The City of Espoo chose Maptionnaire because of its unique emphasis on spatial data. Respondents can mark their feedback on a digital map which planners receive in GIS format. In the recent public hearing process, the city received half of the comments as geospatial data.
Moreover, automating the process removed the pain of manually sending each feedback to the registry — this is handled seamlessly by Maptionnaire Platform. Espoo saved a lot of time and remained compliant with legal requirements.
If you’re curious, here is a demo of the Automized Public Hearing process — check how easy and interactive it is for a respondent to answer.
Maptinnaire’s Automized Public Hearing makes the process easier and saves many days of work to use for the actual planning.
Laura Malm-Grönroos, City of Espoo
How Planners at Espoo use Maptionnaire
In Espoo, a public hearing process is set up for both detailed plans and master plans. Here are a few insights into their community engagement and public hearing processes:
- Planners prepare a questionnaire to be used for the public hearing process (they really love the option of using the actual plan as a questionnaire background and including additional information as clickable layers).
- Planners choose a report template, tailor it visually, and set up the reporting — a PDF copy of the answer is to be sent directly to the respondent and to the city registry.
- The public hearing process starts, and although it’s possible to submit feedback via traditional channels, most citizens choose a digital survey over phone calls.
- Since each digital report of an individual response contains all the data required by the registry, there is no need for planners or registry workers to additionally modify, print out, or stamp it.

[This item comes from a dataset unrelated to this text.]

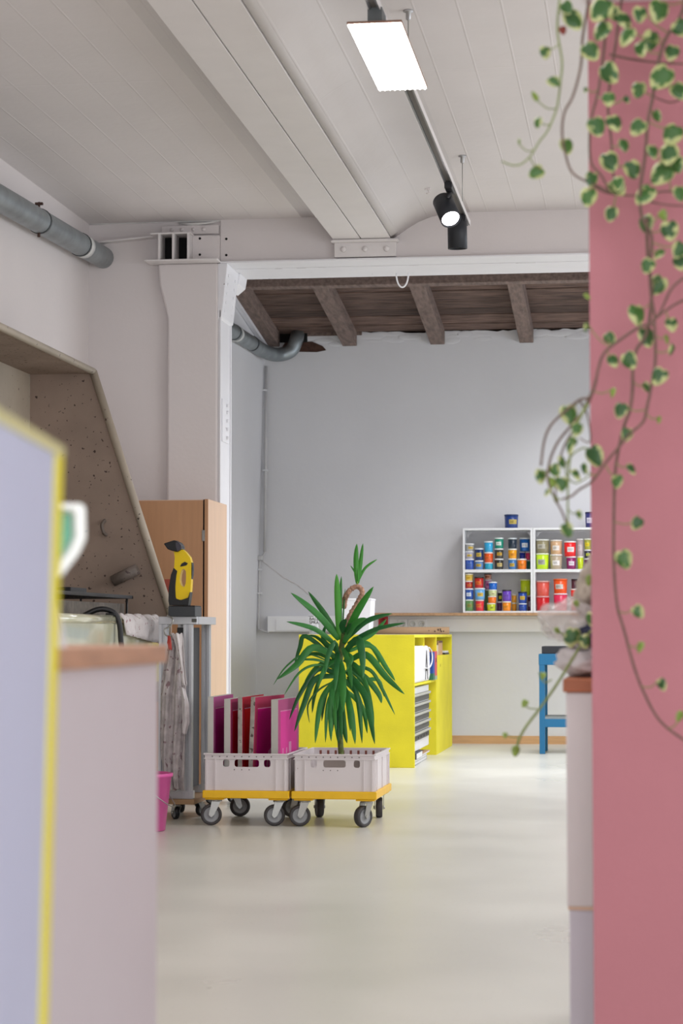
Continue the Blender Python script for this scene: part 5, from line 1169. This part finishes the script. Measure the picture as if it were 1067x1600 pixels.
STEMS = [
 ([(885,-60),(878,-20),(873,10),(871,50),(878,95),(876,125),(873,150),(868,175),(855,205),(842,222),(830,242),(815,256),(800,258),(784,252)], .0022, 1, 0),
 ([(925,-60),(918,10),(910,60),(907,105),(895,150),(882,175),(878,205),(882,235),(893,268),(915,283),(940,293),(962,305)], .0028, 0, .01),
 ([(950,-60),(945,60),(935,140),(925,180),(921,220),(924,255),(940,275),(952,300)], .0028, 0, .03),
 ([(980,-60),(960,80),(950,160),(955,220),(957,250),(960,280),(975,300)], .0026, 0, .05),
 ([(1075,-60),(1067,15),(1040,60),(1028,100),(1020,150),(1012,190),(1008,240),(1000,300),(1003,340),(1018,370),(1015,420),(1017,460),(1022,503),(1000,510),(970,530),(945,550),(935,575),(930,600),(922,620),(905,625),(880,645),(860,665),(850,690),(845,728)], .0034, 0, 0),
 ([(1010,340),(1012,400),(1018,460),(1010,520),(995,545),(989,570),(988,610),(984,640),(975,665),(969,690),(964,715),(961,740),(959,800),(959,880),(964,945),(975,985),(990,1040),(1005,1080),(1030,1125),(1067,1155),(1100,1170)], .0034, 0, .02),
 ([(1022,503),(1024,560),(1018,600),(1010,640),(1004,660),(985,677),(968,697),(945,725),(925,752),(905,765),(893,775),(878,780)], .0030, 0, -.01),
 ([(1075,430),(1050,450),(1030,490),(1012,505)], .0026, 0, .0), ([(1080,465),(1062,472),(1040,485),(1022,500)], .0026, 0, .03),
 ([(932,590),(918,632),(895,662),(872,690),(859,720),(856,750),(865,775),(878,800),(888,826)], .0028, 0, .02),
 ([(925,610),(912,640),(900,664),(880,700),(870,740),(868,775)], .0024, 0, .04),
 ([(918,630),(903,660),(893,700),(888,740),(887,785),(887,826)], .0026, 1, .0),
 ([(935,725),(915,700),(890,715),(884,740),(900,755),(925,740)], .0018, 1, .02),
 ([(905,625),(918,650),(922,690),(905,684)], .0018, 0, .03),
 ([(952,85),(985,92),(1030,98),(1075,100)], .0024, 0, .05), ([(1075,300),(1030,300),(1010,312),(1040,320),(1075,322)], .002, 0, .06),
 ([(1075,150),(1050,160),(1030,155),(1020,150)], .0018, 0, .06), ([(920,285),(945,300),(975,305),(1000,305)], .0024, 0, .04)]
LEAVES = [(895,28,40),(852,80,24),(866,127,22),(836,152,18),(840,190,20),(811,222,11),(885,226,30),(840,268,28),(921,78,36),(940,12,46),(941,45,38),(980,55,36),(1030,14,42),(1018,60,36),(1062,42,34),
 (950,112,40),(951,153,26),(998,138,30),(1035,118,46),(1060,140,36),(931,195,36),(959,190,32),(998,197,32),(1052,208,40),(1046,238,38),(951,250,38),(987,262,34),(1036,268,46),(925,278,28),(963,290,34),(1009,302,40),
 (920,305,34),(955,332,28),(1009,347,34),(1046,357,36),(1062,388,30),(1030,395,22),(1013,413,28),(1029,443,36),(995,489,38),(1010,524,36),(952,527,24),(982,561,32),(957,562,24),(1049,505,26),(1042,529,18),(1050,545,20),
 (1031,586,32),(1009,604,20),(957,612,18),(970,639,28),(1029,655,13),(888,645,36),(902,669,24),(980,677,24),(928,710,38),(986,731,22),(964,750,24),(845,742,26),(866,733,24),(877,754,26),(890,698,22),(855,768,15),(869,780,14),
 (912,731,20),(917,462,14),(916,510,16),(1062,408,28),(904,803,16),(885,826,26),(996,816,24),(974,871,34),(996,954,24),(1000,1009,20),(1033,1068,22),(1063,1118,20),(884,10,26),(1000,20,30),(915,140,10),(975,30,34),(1050,80,30),
 (1000,75,28),(960,20,30),(1025,180,22),(975,225,24),(1020,235,26),(1062,300,28),(1035,335,20),(895,690,20),(878,720,22),(900,740,22),(862,752,20),(978,155,14),(965,285,26),(1058,255,30)]
DIR = {(852,80): (0, -1), (840,190): (0, -1), (840,268): (-1, -.6), (866,127): (-1, 0), (836,152): (-.5, .8), (811,222): (0, 1)}
allp = []; drawn = []
for pts, r, green, dy in STEMS:
    P = smoothpath([at(x, y, Y=VY+dy) for x, y in pts], 5); bm = NB(); tube(bm, P, [r*(1-.35*i/len(P)) for i in range(len(P))], 7); drawn.append(obj('stem', bm, m_gstem if green else m_vstem, vine))
    allp += P
pet = NB()
for i, (x, y, s) in enumerate(LEAVES):
    dy = random.uniform(-.05, .05); c = at(x, y, Y=VY+dy); sz = s/853*1.0
    dx, dz = DIR.get((x, y), (random.uniform(-.8, .8), -1)); yaw = random.uniform(-.6, .6)
    if s < 24: yaw = random.choice((-1, 1))*random.uniform(.6, 1.1)
    nr = Vector((math.sin(yaw), -math.cos(yaw), random.uniform(-.2, .5))); td = Vector((dx, -.15, dz)).normalized()
    heart(c, sz, td, nr, m_lime if (s < 22 and i % 2) else m_var, vine)
    base = c-td*sz*.3; q = min(allp, key=lambda p_: (p_-base).length+.0*abs(p_.y))
    if (q-base).length < .09: mid = (q+base)/2+Vector((0, -.004, -.008)); tube(pet, smoothpath([q, mid, base], 3), .0012, 5)
obj('petiole', pet, m_gstem, vine)['kind'] = 'stuff'
o = heart(at(879, 46, Y=VY), .018, (.2, 0, -1), (0, -1, .2), M('withered_red_leaf', '#7a2f24', .7), vine); o['label'] = 'small withered red leaf'
v2 = thing('trailing_vine', 'drooping green vine shoot in front of the plastic bag, from behind the pillar', 'plant', at(930, 990, Y=4.52))
VY2 = 4.54
def s2(pts, r):
    bm = NB(); tube(bm, smoothpath([at(x, y, Y=VY2) for x, y in pts], 6), r, 7); obj('stem', bm, m_gstem, v2)
s2([(960, 940), (935, 975), (918, 992), (905, 1012), (888, 1040), (868, 1072), (845, 1105), (822, 1135), (810, 1158), (806, 1180)], .0028)
s2([(918, 992), (895, 1002), (878, 990), (868, 980)], .0018); s2([(925, 985), (905, 1000), (880, 998)], .0018); s2([(862, 1062), (850, 1066), (842, 1050)], .0016); s2([(840, 1108), (825, 1106), (818, 1098)], .0014); s2([(812, 1152), (800, 1152), (790, 1148)], .0012)
for x, y, s in ((895, 992, 30), (912, 1000, 24), (925, 965, 26), (848, 1055, 14), (820, 1098, 14), (789, 1148, 10), (806, 1172, 18), (870, 984, 12), (890, 1000, 22), (922, 905, 18), (900, 942, 12)):
    heart(at(x, y, Y=VY2-.01), s/740, (random.uniform(-.6, .6), -.1, -1), (random.uniform(-.6, .6), -1, .3), m_lime if s < 20 else m_var, v2)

- Data acquired with Maptinnaire is ready for analysis, which saves Espoo’s planners hours and hours of work.
- No matter where the feedback came from, it’s collated thematically.

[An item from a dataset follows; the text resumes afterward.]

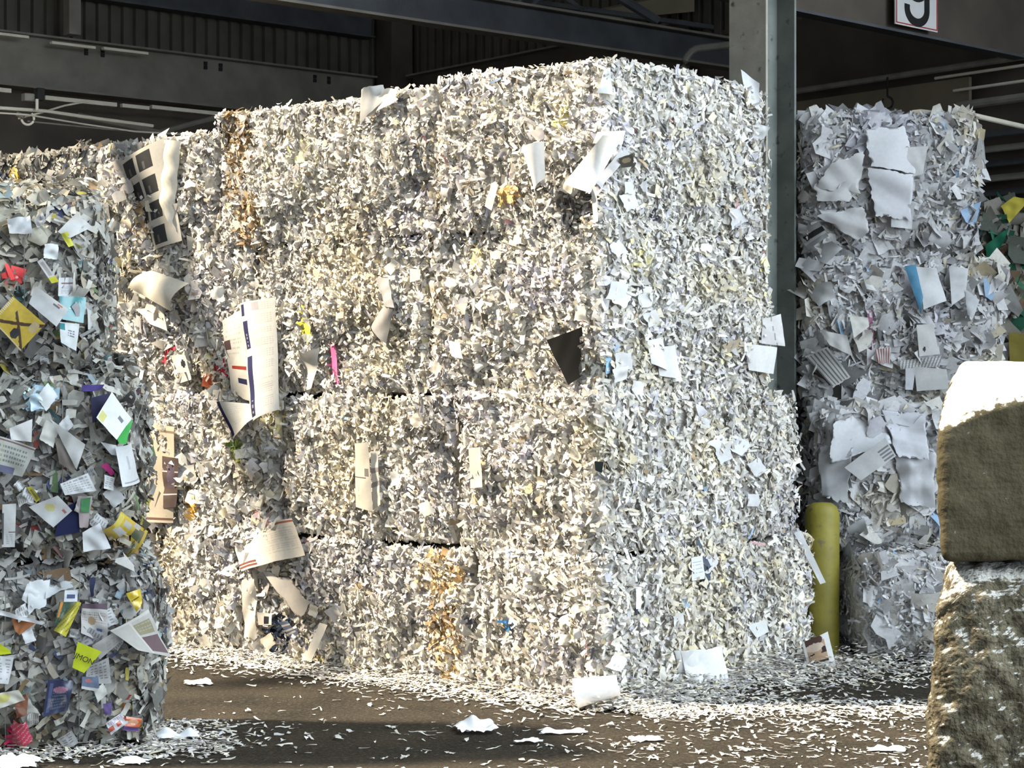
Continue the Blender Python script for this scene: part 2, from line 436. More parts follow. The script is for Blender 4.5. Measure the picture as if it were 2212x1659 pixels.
DENS = 2900
for (ri, ci), b in MAIN.items():
    faces = ['-y'] + (['-x'] if ci == 0 else [])
    dn = {'-y': DENS if ci < 3 else 1300, '-x': DENS * .95}
    if ci == 3 and ri < 3: dn['-y'] = 150
    if ri == 3: faces.append('+z'); dn['+z'] = 700
    lr = (.03, .085) if ci == 0 else (.026, .072)
    dress(b, faces, PAL_W if not (ci == 3) else PAL_MIX, dn, Lr=lr, flake=.11 if ci < 2 else .14, flk=(.035, .085) if ci < 2 else (.04, .14), seam=260, bias=.4)
for i, b in enumerate(LST):
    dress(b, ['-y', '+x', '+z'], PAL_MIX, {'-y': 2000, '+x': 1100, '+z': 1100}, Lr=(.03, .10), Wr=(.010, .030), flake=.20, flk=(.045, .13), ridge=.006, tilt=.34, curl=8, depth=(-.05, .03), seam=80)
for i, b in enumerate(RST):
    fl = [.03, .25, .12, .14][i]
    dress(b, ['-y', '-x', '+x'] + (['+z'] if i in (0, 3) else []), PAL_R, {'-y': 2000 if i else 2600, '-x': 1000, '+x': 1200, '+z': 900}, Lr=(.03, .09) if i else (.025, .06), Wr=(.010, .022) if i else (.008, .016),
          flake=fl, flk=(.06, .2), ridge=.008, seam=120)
for b in GST:
    dress(b, ['-y', '-x', '+z'], PAL_G, 500, Lr=(.05, .15), Wr=(.02, .06), flake=.45, flk=(.1, .3), ridge=0, name='packaging_scraps')

# ------------------------------------------------------------------ single sheets lying in the bale faces
def plain(c):
    return lambda u, v: np.tile(np.array(c, float), (len(u), 1))
def over(base, *layers):
    def f(u, v):
        c = base(u, v)
        for m, col in layers:
            s = m(u, v); c[s] = col
        return c
    return f
def rect(u0, v0, u1, v1):
    return lambda u, v: (u > u0) & (u < u1) & (v > v0) & (v < v1)
def lines(u0, v0, u1, v1, n, duty=.45, gap=.15):
    def f(u, v):
        t = (v - v0) / (v1 - v0) * n
        return (u > u0) & (u < u1) & (v > v0) & (v < v1) & ((t % 1) < duty) & (np.sin(u * 91 + np.floor(t) * 12.9) > -1 + gap * 2)
    return f
def slant(k, s, lo, hi, duty=.5):
    return lambda u, v: (((u * s + v * k) % 1) < duty) & (v > lo) & (v < hi)
def disc(cu, cv, ru, rv):
    return lambda u, v: ((u - cu) / ru) ** 2 + ((v - cv) / rv) ** 2 < 1

NSHEET = [0]
def sheet(name, quad, pat, res=(14, 14), off=.05, lifts=(0, 0, 0, 0), crumple=.006, bend=0.0, label=None, mat=None, torn=.0, cut=None, bale=None, depth=None):
    """quad: the sheet's corners (top left, top right, bottom right, bottom left) as seen, dropped on the bale behind them"""
    NSHEET[0] += 1
    cx = sum(q[0] for q in quad) / 4; cy = sum(q[1] for q in quad) / 4
    hc = hit(cx, cy)
    if depth: hc = (at(cx, cy, depth), bale, None)
    for k in range(1, 12):
        if hc is None: hc = hit(cx, cy + 8 * k)
    for k in range(1, 12):
        if hc is None: hc = hit(cx - 8 * k, cy + 4 * k)
    pts = []
    for (px, py) in quad:
        h = None
        for k in range(12):
            a = k / 12.0
            h = hit(px + (cx - px) * a, py + (cy - py) * a)
            if h is not None and abs(h[0][1] - hc[0][1]) < .5: break
            h = None
        Y = h[0][1] if h is not None else hc[0][1]
        pts.append(at(px, py, depth or Y))
    b = bale or hc[1]
    pts = np.array(pts)
    e1 = pts[1] - pts[0] + pts[2] - pts[3]; e2 = pts[3] - pts[0] + pts[2] - pts[1]
    n = np.cross(e2, e1); n /= np.linalg.norm(n)
    if n @ (CAM - pts[0]) < 0: n = -n
    # keep the sheet close to upright planes: blend the face normal in
    lift = np.array(lifts, float) + off + .03
    pts = pts + (CAM - pts) / np.linalg.norm(CAM - pts, axis=1)[:, None] * lift[:, None]
    nu, nv = res
    u = np.linspace(0, 1, nu + 1); v = np.linspace(0, 1, nv + 1)
    U, V = np.meshgrid(u, v, indexing='ij'); U = U.ravel(); V = V.ravel()
    Uj, Vj = U.copy(), V.copy()
    if torn:
        r = np.random.default_rng(1000 + NSHEET[0])
        ed = (U < .001) | (U > .999) | (V < .001) | (V > .999)
        E_ = np.stack([U, V, np.zeros_like(U)], 1)
        tr_ = torn * 1.5 * np.abs(snoise(E_, 1.3, 3000 + NSHEET[0], 3)) + np.abs(r.normal(0, torn * .18, len(U)))
        Uj = np.where(ed, U + (0.5 - U) * 2 * tr_, U); Vj = np.where(ed, V + (0.5 - V) * 2 * tr_, V)
    P = ((1 - Uj) * (1 - Vj))[:, None] * pts[0] + (Uj * (1 - Vj))[:, None] * pts[1] + (Uj * Vj)[:, None] * pts[2] + ((1 - Uj) * Vj)[:, None] * pts[3]
    size = (np.linalg.norm(e1) + np.linalg.norm(e2)) / 4
    P = P + n * ((crumple * snoise(P, .9 / max(size, .05), 50 + NSHEET[0], 2) if crumple < .013 else crumple * .6 * creases(P, 1.5 / max(size, .05), 50 + NSHEET[0])) + bend * (1 - (2 * U - 1) ** 2))[:, None]
    P[:, 2] = np.maximum(P[:, 2], .012)
    idx = np.arange((nu + 1) * (nv + 1)).reshape(nu + 1, nv + 1)
    f = np.stack([idx[:-1, :-1], idx[:-1, 1:], idx[1:, 1:], idx[1:, :-1]], -1).reshape(-1, 4)
    cu = U[f].mean(1); cv = V[f].mean(1)
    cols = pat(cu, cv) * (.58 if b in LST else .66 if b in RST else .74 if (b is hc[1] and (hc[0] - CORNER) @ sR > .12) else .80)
    if cut is not None:
        k = ~cut(cu, cv); f = f[k]; cols = cols[k]
    o = mesh_obj(name, P, f, mat or M_SHEET, b.root, cols)
    if label: o['label'] = label
    return o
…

- Planners take this public input into action by modifying and advancing the plan. Maptionnaire’s data is already in GIS format which is fed seamlessly into planning systems.
- Planners publish official feedback addressing each theme that surfaced during the public hearing. They answer individual inquiries if the respondent wished for that.
What’s the type of feedback they receive through an automated public hearing process? It mainly concerns conflicting interests, environmental concerns, parking, as well as detached and high-rise housing.
While detailed plans might not receive much feedback, master plans often incite a lot of comments. To give some numbers, the Southern Espoo Master Plan generated ca. 3300 official comments during the public hearing stage. The hearing for Northern & Central Espoo plan generated 900 comments — the number is less because of the lower population size.
We received an honorable mention in the City of Espoo’s innovation competition for the development and use of Automized Public Hearing process in planning.
Laura Malm-Grönroos, City of Espoo
Results: More Engagement Opportunities — Less Planning Conflicts
Actually, the planners noticed that the more they use Maptionnaire throughout the whole planning process, the less negative feedback they receive.
Through Maptionnaire, residents get more information about planning projects and, starting from the early stage, can regularly contribute to the city’s urban development. And since their concerns and fears are already addressed during the drafting stage, Espoo’s residents might not have that much feedback to give later on.
This is the benefit of transparency and two-way communication that Espoo achieves by using Maptionnaire’s platform for its engagement processes.
Your Takeaway: Benefits of Automized Public Hearing Processes
- Save time on manually digitizing and analyzing feedback
- Save resources on answering phone calls and sorting through post by bringing the public hearing online
- Receive structured and systematized feedback
- Get the feedback as GIS-based data
- Simplify the process by automatically sending a response copy to the registry and the respondent
- Get more people to participate in public hearings
- Increase awareness and buy-in of the project
Maptionnaire is essential for optimizing public hearing processes. The platform can help you digitize and streamline other community engagement activities in the city — as is the case with Espoo.